April 8, 2013

Value is subjective (Macklemore & Ryan Lewis Thrift Shop Economics Remix / Parody)

On March 15, 2013, a student from Fayetteville State University produced a YouTube video entitled “Value is subjective (Macklemore & Ryan Lewis Thrift Shop Economics Remix / Parody).” The great concept this video refers to is the Austrian principle that value is subjective and exists within the minds of individuals. In the words of Ludwig Von Mises,  “All judgments of value are personal and subjective. There are no judgments of value other than those asserting I prefer, I like better, I wish.”

As quoted by the video:
“Value's what you think; it's not a black and white movie scene where cost of goods is linked to some predetermined utility Probably should've invested it, by now I would surely be Rich!!! But yo! I lack common sense! Value is subjective see Let's look of this objectively The cost of productivity Doesn't determine our utility It's our needs wants and abilities that we use as our guide Along with the diamond and water paradox that deals with supply”

This portion of the video is extremely correct. Given that value is subjective, it remains absurd to think that one can place a value on an object or thing (value is not intrinsic). It’s our needs, wants and abilities that we use as a guide. These are all interpersonal factors (within our minds) that are used to weight costs and benefits of ideas, products, services, and/or knowledge. All action employs scarce means to attain the most valued ends. The factors for which an actor decides to employ remain the highest valued factors relative to their preference. Individuals must determine subjectivity for his or herself whether she would benefit or suffer from an exchange. This preference can only be reflected in choices.

As the lyrics read, “$100 for a costume some may consider this senseless
I call that meeting a person's preference.
You call me back I'll give you a Menger reference”

The Menger reference he is speaking of is Carl Menger. Who first laid the groundwork for the Austrian principle of value. The satisfaction of a decision exists only in the mind of the actors. There is not a way to measure an increase or decrease in satisfaction; therefore, rendering any argument that goods have objective value void. If goods contained an intrinsic object value, then all goods would remain equal in value, thus eliminating the need for trade. When individuals exchange goods, the value of said good fails to transfer with the good. Individuals value objects not just by direct use, but by exchange value as well. This information may accurately be reflected in prices. 

The video accurately reflects this concept,
“The markets regarded for putting prices on target Matching people's needs with products at prices they should be bought at sucka You set the money right and they'd a bought that product from ya You charge too much and they'll stop buying products from ya”

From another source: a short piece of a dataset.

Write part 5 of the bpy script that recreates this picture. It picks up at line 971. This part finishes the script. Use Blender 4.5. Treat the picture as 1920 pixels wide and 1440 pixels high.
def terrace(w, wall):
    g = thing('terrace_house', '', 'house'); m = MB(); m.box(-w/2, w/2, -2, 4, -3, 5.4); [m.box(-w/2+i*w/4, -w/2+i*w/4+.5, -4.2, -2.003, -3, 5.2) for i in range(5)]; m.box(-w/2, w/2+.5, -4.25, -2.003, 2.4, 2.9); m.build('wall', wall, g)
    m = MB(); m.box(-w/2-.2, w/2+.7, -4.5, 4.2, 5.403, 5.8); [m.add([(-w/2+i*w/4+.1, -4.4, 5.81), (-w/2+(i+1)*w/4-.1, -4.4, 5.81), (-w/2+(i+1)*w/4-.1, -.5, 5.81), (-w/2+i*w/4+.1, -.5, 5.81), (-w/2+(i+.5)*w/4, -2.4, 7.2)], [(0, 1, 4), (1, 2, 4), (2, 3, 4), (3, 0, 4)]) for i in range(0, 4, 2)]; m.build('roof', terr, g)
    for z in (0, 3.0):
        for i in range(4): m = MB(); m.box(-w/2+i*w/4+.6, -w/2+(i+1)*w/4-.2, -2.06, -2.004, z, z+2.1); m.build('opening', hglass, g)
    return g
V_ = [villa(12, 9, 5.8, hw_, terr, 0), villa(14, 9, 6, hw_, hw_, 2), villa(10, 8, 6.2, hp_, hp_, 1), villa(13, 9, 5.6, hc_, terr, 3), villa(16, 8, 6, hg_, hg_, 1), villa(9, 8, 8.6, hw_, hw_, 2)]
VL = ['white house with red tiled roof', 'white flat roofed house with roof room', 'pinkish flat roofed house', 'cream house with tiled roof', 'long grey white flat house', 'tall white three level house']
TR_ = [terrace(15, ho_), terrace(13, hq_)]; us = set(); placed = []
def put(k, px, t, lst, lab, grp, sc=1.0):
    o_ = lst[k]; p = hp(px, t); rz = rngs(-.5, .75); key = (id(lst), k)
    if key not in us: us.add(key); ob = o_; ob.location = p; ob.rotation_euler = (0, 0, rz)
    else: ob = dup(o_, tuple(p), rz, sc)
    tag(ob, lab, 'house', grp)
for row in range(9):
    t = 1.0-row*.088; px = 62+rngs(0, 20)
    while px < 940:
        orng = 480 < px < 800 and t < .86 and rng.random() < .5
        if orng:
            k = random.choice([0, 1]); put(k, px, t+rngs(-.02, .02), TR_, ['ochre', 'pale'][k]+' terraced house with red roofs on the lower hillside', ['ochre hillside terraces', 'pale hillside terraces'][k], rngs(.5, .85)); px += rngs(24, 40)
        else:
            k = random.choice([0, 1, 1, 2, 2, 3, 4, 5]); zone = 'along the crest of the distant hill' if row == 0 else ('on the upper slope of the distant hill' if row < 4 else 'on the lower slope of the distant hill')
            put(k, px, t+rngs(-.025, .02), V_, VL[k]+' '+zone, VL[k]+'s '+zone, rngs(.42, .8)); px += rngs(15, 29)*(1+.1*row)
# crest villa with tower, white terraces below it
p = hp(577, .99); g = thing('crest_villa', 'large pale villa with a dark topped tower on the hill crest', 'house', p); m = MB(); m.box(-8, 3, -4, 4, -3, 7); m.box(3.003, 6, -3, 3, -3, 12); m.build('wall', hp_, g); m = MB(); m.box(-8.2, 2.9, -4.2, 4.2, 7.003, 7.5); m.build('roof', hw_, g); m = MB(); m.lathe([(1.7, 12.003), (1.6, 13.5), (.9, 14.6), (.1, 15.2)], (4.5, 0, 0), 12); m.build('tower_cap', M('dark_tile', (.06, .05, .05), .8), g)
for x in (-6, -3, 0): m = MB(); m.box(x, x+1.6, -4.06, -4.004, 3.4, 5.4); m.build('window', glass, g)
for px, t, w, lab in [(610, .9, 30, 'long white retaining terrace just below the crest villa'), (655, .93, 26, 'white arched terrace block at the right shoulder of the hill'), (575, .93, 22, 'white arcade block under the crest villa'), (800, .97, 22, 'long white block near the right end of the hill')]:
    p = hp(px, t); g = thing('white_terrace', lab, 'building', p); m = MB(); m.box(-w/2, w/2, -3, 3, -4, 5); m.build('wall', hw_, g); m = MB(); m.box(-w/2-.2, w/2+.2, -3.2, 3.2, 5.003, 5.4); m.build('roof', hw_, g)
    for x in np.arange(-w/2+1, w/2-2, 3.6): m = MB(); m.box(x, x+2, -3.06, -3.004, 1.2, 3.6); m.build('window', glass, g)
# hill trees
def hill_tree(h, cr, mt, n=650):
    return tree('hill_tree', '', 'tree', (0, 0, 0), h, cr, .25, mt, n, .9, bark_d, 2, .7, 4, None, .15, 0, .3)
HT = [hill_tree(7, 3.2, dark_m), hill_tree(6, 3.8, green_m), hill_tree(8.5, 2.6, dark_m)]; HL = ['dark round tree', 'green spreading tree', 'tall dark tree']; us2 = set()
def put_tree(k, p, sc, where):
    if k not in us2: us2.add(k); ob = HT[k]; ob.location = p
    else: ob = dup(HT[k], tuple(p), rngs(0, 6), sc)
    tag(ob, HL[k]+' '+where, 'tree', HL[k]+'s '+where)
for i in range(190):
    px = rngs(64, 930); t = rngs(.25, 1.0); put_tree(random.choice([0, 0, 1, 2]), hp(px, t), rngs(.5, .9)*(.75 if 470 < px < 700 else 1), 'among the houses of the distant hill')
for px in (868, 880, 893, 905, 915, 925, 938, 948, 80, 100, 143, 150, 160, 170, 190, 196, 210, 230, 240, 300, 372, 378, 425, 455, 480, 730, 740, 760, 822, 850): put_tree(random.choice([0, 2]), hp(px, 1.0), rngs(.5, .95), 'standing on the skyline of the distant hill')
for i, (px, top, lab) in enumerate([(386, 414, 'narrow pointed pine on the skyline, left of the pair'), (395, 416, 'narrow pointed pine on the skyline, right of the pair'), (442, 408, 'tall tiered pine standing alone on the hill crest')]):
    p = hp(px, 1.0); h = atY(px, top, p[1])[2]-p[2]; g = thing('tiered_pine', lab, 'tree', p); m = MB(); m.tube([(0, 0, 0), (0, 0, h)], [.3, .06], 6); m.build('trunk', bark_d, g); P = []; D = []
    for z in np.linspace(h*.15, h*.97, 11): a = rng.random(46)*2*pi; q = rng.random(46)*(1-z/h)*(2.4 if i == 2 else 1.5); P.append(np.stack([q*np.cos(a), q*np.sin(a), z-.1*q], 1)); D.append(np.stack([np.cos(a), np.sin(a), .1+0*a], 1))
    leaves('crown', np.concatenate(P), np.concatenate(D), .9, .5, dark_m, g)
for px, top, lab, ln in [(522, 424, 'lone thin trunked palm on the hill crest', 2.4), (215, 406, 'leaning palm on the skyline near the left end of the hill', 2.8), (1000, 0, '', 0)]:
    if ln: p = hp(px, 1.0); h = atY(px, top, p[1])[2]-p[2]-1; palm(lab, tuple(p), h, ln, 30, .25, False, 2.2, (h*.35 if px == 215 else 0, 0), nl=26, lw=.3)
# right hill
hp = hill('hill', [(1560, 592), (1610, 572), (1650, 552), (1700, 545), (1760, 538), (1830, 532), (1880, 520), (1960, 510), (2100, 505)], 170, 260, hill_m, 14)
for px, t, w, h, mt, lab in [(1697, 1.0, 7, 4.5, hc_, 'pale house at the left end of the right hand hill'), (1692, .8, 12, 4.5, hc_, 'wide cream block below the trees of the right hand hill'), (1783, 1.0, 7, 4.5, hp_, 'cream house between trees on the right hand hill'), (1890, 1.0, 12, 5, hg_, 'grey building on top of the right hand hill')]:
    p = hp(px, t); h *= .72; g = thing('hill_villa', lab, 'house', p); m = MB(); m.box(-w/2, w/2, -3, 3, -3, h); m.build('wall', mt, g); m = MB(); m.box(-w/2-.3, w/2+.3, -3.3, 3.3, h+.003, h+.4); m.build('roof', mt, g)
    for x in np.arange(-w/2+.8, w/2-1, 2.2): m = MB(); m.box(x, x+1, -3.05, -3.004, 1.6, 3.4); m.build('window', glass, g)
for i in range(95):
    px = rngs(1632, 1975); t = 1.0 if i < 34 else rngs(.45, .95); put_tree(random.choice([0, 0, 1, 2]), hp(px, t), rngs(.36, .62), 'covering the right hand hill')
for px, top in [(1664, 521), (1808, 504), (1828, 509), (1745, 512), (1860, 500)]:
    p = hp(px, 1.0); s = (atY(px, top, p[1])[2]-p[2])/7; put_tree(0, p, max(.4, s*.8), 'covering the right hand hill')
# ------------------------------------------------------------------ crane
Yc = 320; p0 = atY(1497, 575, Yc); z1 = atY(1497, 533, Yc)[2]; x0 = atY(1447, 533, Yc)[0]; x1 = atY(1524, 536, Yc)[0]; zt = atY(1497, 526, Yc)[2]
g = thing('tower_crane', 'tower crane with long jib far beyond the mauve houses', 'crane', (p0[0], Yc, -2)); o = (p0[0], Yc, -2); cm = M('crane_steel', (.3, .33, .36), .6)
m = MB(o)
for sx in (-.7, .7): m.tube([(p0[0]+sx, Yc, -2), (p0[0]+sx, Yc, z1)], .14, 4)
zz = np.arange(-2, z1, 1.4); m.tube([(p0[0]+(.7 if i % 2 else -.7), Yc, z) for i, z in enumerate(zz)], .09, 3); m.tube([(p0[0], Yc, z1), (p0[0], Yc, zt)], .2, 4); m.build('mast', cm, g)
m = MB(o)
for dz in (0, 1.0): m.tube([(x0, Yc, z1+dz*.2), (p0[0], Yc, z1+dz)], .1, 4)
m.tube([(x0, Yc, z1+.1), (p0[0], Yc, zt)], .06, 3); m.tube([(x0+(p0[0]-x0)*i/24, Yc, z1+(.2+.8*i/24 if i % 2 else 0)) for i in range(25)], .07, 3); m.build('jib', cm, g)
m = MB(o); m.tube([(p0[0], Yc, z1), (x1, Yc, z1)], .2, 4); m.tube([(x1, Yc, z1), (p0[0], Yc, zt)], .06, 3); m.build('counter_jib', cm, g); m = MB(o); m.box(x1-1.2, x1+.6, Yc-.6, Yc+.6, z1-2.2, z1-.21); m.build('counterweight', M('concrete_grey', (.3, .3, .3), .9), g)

Ludwig Von Mises states in Human Action, “In reality no food is valued solely for its nutritive power and no garment or house solely for the protection it affords against cold weather and rain…. the demand for goods is widely influenced by metaphysical, religious, and ethical considerations, by aesthetic value judgments, by customs, habits, prejudice, tradition, changing fashions, and many other things.” The curious task of economics is to reflect how little men really know. Value is simply a judgment, one that can only be measured by people. No external individual could possibly have enough economic knowledge to control the value of a good, let alone a government or group of people.